Illinois power plants cause environmental alarm

By The Columbia Chronicle

Illinois power plants have resorted to releasing massive amounts of extremely hot water into Illinois rivers and lakes, causing fish populations to rapidly decrease, according to the Illinois Department of Natural Resources.

Although Chicago power plants have not asked for any special variances to release coolant water the Chicago River system is still being affected.

With temperatures rising to 100 degrees Fahrenheit this summer, Illinois power plants have seen a steep increase in demand, causing them to reach near shutdown levels. Coal and nuclear plants have to draw in water to maintain a baseline of electricity within the plant, which forces the Illinois Environmental Protection Agency to grant facilities such as the Dresden plant in Morris and the Quad Cities plant in Cordova, special variances to release 100 F coolant water into surrounding lakes and rivers at a rate of 100 million gallons per day.
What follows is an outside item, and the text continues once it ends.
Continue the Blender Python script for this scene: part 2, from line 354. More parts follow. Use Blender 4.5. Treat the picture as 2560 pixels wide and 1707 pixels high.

Power plants need permits from the IEPA to stay in operation if their water supplies exceed 97 F.

According to a 2011 report by the Union of Concerned Scientists, dozens of power stations that rely on Great Lakes water for cooling kill an estimated 100 million fish annually.

According to the DNR, fish deaths are common in the summer, but this summer has seen a drastic increase because of elevated temperatures.

The water coming into the plants was already above normal temperatures, prompting the facilities to request variances from the IEPA.

According to the DNR, this has caused temperature-sensitive fish to migrate downstream toward unaffected parts of the waterway, such as the Chicago River, in order to avoid being scalded by the heated water.

If the variances had not been issued, the end result would mean blackouts for many Illinois consumers, according to Roger Callaway, IEPA environmental compliance manager.

“I can tell you that there were definitely alerts on the grid this year that justify the need for power,” Callaway said.

Because the plants typically used water that nears 90 F this summer, they faced the daunting task of cooling equipment vital for power production.

According to the Nuclear Regulatory Commission, whose job is to ensure that all nuclear plants are operating in accordance with safety procedures, plants must shut down if the internal temperature reaches 100 F—unless the facilities provide information stating that its safety limits have not been compromised.

IEPA communication manager Maggie Carlson said the variance permits are issued to ensure that there are no regulatory problems to plant operation, while considering the environmental concerns.

Although Chicago power plants were not issued permits, the discharge of heated water is still affecting the city’s river ecosystem, according to Jerry Mead-Lucero, a member of Pilsen Environmental Rights and Reform Organization, a group that monitors local environmental conditions.

According to Jared Policicchio, an attorney at the Environmental Law and Policy Center, the ELPC looks to use existing laws so state regulators will make sure permits being issued are in accordance with the law and dealing with the issue of thermal pollution.

“We need to move away from ways of genereting electricity that are heavily water-intensive,” Policicchio said. “Any form of generating electricity that is using steam to turn a turbine to create that electricity is going to require a lot of water to cool it down. Wind generation doesn’t require large amounts of water and neither does solar [energy].”